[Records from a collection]
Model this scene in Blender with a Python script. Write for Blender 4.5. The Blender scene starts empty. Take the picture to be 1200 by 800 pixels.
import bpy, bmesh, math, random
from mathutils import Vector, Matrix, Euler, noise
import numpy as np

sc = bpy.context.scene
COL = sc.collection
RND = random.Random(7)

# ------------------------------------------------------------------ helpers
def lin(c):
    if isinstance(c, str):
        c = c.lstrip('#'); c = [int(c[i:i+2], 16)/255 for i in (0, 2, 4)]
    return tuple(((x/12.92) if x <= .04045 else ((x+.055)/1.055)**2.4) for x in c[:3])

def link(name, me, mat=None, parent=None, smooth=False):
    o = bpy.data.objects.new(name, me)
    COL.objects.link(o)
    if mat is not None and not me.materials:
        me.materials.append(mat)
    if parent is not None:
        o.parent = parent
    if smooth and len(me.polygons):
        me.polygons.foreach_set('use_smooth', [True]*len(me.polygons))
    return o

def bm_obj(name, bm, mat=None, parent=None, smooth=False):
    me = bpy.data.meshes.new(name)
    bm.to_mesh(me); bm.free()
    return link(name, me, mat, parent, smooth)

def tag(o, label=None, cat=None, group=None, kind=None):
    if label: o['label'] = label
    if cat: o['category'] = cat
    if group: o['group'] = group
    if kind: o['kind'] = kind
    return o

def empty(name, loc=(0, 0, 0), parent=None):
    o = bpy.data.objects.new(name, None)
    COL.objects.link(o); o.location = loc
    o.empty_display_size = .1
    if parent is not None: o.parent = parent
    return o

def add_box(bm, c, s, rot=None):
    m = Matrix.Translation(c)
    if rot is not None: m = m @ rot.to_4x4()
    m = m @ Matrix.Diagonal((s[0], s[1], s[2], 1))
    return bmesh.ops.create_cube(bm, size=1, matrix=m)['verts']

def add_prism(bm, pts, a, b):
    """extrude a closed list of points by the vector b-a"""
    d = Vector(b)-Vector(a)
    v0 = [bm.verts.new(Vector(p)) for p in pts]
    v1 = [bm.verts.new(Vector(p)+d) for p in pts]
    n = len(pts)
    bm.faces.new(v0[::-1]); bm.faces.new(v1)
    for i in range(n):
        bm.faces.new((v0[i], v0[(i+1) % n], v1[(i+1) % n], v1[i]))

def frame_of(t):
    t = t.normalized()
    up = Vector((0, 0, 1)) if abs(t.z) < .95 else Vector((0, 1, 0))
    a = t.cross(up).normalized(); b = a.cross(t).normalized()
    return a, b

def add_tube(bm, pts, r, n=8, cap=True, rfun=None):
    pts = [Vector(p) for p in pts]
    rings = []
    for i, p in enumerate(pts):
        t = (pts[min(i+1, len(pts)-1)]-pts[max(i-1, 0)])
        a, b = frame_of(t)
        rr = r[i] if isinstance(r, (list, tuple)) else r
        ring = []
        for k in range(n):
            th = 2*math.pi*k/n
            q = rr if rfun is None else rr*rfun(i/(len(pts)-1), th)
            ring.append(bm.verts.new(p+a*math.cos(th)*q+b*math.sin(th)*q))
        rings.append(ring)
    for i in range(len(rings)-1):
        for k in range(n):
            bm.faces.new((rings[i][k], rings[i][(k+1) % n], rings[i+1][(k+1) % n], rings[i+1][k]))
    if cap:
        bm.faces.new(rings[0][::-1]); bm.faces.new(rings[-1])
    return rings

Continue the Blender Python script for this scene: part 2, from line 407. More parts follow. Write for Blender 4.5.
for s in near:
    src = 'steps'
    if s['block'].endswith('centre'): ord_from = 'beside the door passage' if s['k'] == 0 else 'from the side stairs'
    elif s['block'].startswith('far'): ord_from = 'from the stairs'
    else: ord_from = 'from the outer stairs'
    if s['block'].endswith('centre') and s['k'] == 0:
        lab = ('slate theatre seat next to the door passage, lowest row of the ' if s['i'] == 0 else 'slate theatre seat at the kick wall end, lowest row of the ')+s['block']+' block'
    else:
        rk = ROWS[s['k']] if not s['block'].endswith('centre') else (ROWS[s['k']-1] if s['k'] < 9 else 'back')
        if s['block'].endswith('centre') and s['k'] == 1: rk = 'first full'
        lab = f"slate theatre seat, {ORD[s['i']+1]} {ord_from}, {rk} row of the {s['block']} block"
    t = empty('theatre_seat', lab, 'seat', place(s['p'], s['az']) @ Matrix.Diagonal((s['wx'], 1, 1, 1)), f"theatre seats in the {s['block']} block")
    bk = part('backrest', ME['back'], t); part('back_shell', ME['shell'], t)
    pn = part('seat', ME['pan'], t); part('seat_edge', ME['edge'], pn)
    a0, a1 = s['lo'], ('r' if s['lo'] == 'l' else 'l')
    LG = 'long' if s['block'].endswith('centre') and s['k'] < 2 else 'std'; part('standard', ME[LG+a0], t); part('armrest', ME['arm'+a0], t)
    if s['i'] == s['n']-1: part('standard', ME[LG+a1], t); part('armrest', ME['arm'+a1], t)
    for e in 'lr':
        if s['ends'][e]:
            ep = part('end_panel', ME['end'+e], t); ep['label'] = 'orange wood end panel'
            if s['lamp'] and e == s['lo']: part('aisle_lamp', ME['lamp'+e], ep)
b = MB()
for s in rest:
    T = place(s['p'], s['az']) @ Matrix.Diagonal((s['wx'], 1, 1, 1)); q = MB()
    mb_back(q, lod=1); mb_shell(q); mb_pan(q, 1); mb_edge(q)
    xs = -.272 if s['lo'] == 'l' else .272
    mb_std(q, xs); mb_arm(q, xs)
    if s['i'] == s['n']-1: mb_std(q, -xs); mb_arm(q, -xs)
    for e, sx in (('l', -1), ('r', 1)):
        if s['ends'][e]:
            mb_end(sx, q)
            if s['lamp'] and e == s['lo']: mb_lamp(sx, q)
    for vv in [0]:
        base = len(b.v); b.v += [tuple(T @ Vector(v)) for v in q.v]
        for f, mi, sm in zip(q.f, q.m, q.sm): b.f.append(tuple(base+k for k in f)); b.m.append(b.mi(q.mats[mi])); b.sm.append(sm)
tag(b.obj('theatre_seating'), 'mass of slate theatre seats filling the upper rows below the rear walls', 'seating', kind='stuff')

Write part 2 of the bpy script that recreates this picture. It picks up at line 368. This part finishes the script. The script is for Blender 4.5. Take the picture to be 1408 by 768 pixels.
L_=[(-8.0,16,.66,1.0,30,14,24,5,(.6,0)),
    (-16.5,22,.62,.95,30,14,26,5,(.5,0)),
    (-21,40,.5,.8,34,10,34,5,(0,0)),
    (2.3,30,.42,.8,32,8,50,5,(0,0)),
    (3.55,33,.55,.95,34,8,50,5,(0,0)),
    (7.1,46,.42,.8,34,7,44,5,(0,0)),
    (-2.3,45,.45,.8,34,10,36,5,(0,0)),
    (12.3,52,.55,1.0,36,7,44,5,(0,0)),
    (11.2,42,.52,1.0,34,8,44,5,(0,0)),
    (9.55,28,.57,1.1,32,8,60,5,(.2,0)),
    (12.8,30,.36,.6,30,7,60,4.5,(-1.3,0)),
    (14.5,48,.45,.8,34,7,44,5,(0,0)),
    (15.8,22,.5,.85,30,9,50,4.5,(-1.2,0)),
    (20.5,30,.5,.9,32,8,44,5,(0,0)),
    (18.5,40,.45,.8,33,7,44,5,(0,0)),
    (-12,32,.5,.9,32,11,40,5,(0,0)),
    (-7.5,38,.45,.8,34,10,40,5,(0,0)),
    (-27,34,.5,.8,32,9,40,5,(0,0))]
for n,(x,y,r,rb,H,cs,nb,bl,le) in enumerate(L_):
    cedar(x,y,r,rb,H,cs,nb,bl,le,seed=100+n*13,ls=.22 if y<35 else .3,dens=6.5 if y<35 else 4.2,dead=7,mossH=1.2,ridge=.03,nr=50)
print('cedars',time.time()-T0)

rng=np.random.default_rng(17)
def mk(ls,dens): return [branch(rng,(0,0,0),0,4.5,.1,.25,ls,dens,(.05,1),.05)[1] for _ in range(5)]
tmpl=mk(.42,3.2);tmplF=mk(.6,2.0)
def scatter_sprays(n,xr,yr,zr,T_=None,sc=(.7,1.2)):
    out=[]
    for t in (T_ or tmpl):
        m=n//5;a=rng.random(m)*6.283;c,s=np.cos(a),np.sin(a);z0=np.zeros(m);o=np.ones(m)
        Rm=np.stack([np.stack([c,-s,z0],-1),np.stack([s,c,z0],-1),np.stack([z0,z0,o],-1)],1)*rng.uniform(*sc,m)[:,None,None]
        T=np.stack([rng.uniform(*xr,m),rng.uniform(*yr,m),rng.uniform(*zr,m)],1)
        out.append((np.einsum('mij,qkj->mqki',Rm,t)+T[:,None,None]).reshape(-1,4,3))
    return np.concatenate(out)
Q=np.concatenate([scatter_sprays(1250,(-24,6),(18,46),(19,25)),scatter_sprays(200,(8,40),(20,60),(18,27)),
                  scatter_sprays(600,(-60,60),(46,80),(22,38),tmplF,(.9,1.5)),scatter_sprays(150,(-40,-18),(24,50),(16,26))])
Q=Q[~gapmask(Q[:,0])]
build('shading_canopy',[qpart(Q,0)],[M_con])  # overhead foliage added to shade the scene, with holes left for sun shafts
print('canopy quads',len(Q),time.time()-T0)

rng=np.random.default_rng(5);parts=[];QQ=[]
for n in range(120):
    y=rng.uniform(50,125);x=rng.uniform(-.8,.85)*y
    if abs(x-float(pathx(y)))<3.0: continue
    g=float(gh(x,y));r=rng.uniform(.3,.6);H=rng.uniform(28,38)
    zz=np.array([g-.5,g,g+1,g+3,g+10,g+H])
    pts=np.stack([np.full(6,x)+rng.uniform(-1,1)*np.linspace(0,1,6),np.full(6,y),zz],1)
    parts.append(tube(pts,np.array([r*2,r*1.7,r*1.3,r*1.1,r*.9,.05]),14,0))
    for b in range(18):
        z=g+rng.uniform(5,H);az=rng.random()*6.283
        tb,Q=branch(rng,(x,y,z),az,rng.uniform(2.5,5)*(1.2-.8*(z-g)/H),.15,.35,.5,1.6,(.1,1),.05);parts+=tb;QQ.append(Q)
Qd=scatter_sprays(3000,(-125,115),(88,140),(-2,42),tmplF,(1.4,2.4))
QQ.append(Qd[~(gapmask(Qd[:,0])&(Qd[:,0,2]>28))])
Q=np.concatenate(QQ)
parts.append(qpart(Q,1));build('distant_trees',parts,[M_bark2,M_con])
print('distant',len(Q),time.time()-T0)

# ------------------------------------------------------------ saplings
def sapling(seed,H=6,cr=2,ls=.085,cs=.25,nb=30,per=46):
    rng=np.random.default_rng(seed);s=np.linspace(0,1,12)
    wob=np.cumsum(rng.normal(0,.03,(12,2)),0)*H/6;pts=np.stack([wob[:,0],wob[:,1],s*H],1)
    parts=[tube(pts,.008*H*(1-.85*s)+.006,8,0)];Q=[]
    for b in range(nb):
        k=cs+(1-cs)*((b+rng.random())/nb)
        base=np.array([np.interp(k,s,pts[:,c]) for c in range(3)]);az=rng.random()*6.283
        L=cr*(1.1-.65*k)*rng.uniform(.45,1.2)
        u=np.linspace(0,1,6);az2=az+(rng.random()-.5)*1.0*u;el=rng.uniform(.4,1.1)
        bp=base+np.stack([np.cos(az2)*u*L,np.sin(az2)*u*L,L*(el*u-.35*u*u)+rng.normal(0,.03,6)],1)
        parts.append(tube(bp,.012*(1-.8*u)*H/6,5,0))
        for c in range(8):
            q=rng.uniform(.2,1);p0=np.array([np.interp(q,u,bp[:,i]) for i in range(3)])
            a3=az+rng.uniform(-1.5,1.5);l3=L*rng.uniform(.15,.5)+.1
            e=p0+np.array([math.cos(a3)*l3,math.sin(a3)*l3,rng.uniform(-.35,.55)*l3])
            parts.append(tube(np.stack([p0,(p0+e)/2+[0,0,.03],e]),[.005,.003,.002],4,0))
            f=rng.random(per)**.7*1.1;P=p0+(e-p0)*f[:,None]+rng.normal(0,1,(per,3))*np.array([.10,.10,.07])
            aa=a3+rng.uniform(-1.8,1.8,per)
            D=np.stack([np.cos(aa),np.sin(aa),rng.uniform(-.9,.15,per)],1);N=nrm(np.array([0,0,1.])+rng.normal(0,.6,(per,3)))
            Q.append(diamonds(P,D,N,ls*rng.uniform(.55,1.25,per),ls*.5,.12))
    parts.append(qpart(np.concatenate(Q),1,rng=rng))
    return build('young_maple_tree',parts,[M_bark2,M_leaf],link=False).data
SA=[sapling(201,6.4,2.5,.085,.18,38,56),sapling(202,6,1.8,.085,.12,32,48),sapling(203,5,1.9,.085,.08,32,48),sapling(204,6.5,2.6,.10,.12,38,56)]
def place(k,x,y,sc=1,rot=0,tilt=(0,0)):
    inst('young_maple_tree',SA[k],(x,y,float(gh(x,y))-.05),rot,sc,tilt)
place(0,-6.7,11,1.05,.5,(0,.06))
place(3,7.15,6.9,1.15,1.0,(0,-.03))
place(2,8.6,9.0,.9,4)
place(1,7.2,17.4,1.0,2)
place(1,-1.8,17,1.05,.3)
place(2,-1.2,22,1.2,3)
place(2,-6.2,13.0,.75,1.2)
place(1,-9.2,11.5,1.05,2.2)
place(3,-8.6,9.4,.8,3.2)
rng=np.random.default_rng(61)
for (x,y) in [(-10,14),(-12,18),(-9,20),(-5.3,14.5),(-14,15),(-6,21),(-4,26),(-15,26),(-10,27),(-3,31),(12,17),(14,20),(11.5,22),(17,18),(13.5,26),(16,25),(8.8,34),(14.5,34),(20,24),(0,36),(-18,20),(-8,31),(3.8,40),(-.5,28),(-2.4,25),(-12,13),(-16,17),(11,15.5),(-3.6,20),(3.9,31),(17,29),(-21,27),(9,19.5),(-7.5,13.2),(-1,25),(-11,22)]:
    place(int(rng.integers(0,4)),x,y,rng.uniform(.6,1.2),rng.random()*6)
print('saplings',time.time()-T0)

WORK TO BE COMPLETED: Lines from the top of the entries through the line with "RND = random.Random(7)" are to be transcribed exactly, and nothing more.

THE RESPONSE:
Model this scene in Blender with a Python script. Write for Blender 4.5. The Blender scene starts empty. Take the picture to be 1200 by 800 pixels.
import bpy, bmesh, math, random
from mathutils import Vector, Matrix, Euler, noise
import numpy as np

sc = bpy.context.scene
COL = sc.collection
RND = random.Random(7)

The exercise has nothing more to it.